NORTH EAST, MD -- Harford women's volleyball hit the road last night for the first time this season and did not disappoint, defeating Region 20 and Maryland Juco rival Cecil Community College 3-1. All four sets were heated with competitiveness, with the fourth and deciding frame going to a 30-28 score.
Bryanna Carter (Abingdon, Md.) led the way for Harford with 22 kills, followed close behind by
Karen Jimenez (Mexico City, Mexico) who finished with 18.
Nayelis Kulian Mendez (Carolina, Puerto Rico) was a setting machine, finishing with 42 of the Fighting Owls 44 assists for the night.
Clara Pauni (West Jordan, Utay) led Harford with 26 digs, as Jimenez and Carter chipped in 18 and 17, respectively.
"The amount of grit that they showed last night was more that just volleyball skills. It was their character shining through," said Harford head coach
Marissa Kozlowski of her team's performance.
Cecil (2-1) struck first in the opening frame, clawing back from Harford's fast 4–0 burst and gradually tilting the set behind quick-tempo swings, as the Seahawks had just enough daylight to sneak out a 25-23 set.
Jayanna Shannon's (Orlando, Fla.) serve set the tone early in the second, as Harford (3-1) promptly opened on a 3-0 run. Passing stabilized for the Fighting Owls and Mendez steered the attack into rhythm and Jimenez stacked back-to-back service aces midset to widen the gap. When Cecil threatened a mini-run, Carter answered from the left, ultimately closing the door with the set-winning kill for 25–20, leveling the match at one apiece.
"[After losing the first set], I said to the team we look like we are on delay and we cannot play effectively on delay," Kozlowski said. "I told them we needed to be more aggressive on serving and consistent on hitting. Keep things simple and play our game."
The third saw compact rallies, long rallies and momentum changes — four ties and three lead changes. Neriya Kindred (Goodhyear, Ariz) delivered two crucial sideout swings after 20-all and Carter chipped in a cross-court finish that reclaimed the lead. The back row defense was just as important: disciplined positioning turned hard Cecil swings into playable digs, buying the offense extra chances. At 24–23, the Fighting Owls executed cleanly — first pass in, first swing down — and walked off with a 25–23 win and a 2–1 match edge.
If the third set was tight, the fourth was downright epic. Cecil raced ahead 5–1 on a burst of quick sets through the middle, forcing Harford to reset. The Fighting Owls did exactly that.
Mendez dropped a tough service ace to spark the response, then scraped up a dig that led to a Carter transition kill. Jimenez added a winner and moments later teamed with Shannon and Mignini-Baez to stifle Cecil's momentum with a string of disciplined block touches.
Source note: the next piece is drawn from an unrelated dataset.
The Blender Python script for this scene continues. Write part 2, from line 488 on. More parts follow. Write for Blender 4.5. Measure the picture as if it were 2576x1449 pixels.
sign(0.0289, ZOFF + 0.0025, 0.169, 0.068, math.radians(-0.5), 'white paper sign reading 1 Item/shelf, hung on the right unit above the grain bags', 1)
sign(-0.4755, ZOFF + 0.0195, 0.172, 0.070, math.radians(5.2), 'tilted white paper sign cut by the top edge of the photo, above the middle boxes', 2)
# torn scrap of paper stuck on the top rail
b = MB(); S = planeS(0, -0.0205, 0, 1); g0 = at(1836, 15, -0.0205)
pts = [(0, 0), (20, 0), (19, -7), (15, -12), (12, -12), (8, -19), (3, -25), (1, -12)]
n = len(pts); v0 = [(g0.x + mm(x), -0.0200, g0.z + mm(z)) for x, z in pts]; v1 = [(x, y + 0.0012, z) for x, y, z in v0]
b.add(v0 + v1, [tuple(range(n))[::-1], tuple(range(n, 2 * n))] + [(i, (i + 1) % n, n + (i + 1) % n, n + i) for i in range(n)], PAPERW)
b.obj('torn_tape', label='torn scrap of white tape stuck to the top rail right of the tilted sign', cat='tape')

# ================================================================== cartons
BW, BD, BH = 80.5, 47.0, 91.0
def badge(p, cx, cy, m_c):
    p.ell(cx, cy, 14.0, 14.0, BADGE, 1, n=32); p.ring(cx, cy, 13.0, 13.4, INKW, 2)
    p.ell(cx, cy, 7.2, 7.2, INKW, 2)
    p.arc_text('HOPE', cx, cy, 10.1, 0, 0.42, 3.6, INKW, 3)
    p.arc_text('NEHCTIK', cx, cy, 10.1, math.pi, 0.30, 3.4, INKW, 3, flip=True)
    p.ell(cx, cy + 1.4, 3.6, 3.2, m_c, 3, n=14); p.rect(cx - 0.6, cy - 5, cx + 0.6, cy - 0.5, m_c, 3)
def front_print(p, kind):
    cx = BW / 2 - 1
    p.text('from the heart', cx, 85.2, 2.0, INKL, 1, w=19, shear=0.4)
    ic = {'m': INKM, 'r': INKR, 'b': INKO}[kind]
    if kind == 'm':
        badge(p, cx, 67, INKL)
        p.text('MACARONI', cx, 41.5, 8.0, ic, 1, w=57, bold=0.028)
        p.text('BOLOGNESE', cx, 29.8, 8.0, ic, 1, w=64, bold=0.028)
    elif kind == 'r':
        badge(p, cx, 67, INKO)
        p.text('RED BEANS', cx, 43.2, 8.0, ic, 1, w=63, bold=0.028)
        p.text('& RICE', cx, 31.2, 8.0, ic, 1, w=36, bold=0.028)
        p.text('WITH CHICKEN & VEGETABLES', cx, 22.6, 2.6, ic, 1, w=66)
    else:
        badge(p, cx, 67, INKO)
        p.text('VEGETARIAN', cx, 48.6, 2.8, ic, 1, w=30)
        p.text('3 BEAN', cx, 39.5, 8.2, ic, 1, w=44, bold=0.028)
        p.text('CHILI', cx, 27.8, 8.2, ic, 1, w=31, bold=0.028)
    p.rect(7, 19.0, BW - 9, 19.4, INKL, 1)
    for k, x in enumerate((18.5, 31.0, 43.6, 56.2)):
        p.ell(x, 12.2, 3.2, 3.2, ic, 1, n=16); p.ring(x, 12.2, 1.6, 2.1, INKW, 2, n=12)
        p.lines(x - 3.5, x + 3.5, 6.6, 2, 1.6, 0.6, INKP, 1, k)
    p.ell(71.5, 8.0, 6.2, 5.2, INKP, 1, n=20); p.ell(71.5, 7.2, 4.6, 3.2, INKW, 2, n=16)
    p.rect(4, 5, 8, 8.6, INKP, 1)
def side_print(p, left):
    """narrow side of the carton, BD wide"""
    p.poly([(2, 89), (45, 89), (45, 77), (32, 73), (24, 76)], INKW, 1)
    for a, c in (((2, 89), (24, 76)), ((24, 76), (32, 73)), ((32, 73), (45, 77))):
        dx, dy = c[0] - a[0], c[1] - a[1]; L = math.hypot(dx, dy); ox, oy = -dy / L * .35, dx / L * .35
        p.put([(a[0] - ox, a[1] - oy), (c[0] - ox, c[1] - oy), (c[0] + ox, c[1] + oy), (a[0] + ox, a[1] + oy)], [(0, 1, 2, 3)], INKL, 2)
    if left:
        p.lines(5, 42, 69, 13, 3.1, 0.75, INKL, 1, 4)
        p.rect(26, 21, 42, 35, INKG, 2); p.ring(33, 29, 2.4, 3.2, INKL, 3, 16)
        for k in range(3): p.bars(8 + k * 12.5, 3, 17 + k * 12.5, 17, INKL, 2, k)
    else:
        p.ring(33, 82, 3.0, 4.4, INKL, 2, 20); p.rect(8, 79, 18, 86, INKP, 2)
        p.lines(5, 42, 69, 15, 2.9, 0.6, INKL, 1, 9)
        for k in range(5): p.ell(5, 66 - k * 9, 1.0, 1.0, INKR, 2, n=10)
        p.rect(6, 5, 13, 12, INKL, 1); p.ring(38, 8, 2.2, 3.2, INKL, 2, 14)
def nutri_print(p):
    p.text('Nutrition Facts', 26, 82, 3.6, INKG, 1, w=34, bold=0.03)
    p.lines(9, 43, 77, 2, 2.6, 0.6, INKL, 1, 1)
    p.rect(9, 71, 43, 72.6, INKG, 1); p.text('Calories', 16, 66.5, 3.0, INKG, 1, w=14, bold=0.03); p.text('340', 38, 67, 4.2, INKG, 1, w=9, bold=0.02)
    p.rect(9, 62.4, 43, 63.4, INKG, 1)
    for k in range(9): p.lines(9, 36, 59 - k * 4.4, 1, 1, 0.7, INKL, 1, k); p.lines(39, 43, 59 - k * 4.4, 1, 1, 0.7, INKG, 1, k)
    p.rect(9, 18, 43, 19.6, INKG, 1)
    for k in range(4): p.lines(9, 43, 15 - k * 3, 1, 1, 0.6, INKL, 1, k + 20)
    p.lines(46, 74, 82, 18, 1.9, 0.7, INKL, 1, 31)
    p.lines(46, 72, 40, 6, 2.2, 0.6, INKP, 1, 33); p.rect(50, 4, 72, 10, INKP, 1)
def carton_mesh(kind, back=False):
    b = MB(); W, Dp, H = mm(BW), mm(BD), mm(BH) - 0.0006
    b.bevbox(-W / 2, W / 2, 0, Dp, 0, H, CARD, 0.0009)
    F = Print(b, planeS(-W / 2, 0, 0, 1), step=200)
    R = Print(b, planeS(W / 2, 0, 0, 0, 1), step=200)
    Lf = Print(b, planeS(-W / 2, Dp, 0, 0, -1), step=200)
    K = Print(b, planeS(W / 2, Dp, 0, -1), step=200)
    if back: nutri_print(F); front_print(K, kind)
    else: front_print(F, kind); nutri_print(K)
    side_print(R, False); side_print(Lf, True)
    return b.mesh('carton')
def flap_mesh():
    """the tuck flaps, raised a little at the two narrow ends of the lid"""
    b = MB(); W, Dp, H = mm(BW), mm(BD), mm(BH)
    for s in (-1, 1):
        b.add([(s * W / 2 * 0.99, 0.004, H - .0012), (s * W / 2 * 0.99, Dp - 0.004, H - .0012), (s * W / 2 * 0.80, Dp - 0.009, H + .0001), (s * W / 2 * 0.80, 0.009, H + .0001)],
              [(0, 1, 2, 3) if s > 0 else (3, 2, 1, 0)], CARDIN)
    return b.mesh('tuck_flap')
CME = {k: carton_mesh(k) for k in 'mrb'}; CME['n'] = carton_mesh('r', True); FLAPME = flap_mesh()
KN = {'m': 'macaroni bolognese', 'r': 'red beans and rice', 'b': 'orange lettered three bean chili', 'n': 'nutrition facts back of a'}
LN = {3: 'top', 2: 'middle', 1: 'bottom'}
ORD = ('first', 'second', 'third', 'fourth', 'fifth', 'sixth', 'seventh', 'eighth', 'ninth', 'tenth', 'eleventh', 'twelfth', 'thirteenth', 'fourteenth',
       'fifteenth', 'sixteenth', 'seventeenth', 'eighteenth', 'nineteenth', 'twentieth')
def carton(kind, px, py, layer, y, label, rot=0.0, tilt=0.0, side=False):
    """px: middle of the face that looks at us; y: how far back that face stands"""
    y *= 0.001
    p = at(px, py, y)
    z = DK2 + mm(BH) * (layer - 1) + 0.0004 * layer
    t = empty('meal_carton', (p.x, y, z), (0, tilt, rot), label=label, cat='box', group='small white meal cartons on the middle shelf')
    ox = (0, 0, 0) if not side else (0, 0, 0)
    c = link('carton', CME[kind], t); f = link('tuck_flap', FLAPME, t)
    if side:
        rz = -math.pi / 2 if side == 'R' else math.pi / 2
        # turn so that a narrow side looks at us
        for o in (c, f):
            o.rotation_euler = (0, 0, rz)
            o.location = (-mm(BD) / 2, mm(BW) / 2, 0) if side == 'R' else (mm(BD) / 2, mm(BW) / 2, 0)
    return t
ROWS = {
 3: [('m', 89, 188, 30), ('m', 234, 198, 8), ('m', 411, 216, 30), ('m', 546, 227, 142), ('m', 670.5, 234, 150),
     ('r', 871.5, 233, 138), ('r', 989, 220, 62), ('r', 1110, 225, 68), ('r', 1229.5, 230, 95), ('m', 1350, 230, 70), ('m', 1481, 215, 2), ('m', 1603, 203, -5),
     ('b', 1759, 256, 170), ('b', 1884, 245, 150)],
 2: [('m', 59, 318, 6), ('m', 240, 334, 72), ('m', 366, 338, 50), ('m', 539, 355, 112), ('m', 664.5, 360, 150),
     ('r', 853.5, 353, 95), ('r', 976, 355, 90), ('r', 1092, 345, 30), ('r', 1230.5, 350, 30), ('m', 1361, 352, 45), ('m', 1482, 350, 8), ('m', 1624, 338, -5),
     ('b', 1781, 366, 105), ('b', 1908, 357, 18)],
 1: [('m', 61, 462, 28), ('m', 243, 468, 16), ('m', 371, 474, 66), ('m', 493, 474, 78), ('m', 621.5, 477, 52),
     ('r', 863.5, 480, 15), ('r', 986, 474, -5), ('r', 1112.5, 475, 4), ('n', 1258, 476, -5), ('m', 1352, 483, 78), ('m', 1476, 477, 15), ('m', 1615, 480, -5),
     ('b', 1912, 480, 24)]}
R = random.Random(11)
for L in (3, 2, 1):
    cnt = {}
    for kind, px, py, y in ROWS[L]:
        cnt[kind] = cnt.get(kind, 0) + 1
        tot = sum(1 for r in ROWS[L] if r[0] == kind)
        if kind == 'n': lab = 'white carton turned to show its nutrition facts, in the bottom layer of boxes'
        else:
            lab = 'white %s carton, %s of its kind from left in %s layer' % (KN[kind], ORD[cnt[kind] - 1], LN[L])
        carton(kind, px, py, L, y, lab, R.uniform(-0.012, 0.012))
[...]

The set knotted at 14–14 and again at 21–21, and from there it became a deuce-time classic: sideout volleyball at its purest, with neither team giving an inch. Harford fended off set points with first-ball sideouts; Cecil did the same with clutch swings out of system. Finally, at 29–28, the Harford's front line read the set perfectly — Mignini-Baez and Shannon closed the seam, pressed over and stuffed the final swing for 30–28 and the match.
Harford has now won three straight matches since dropping its season opener to Delaware Tech on Aug. 15.
The Fighting Owls first win of the year came against Lackawanna College last Friday, which they followed up the next day with a win over Union County. Harford swept both matchs.
Next up, Harford heads to Montgomery College this Saturday for a Tri-Match with the Raptors and WVU Potomac State College. Their first match against Montgomery is scheduled for 1 p.m. with Potomac State up immediately after.
"We have to keep bettering the ball and playing as a team," Kozlowski said about her message to the team heading into this weekend.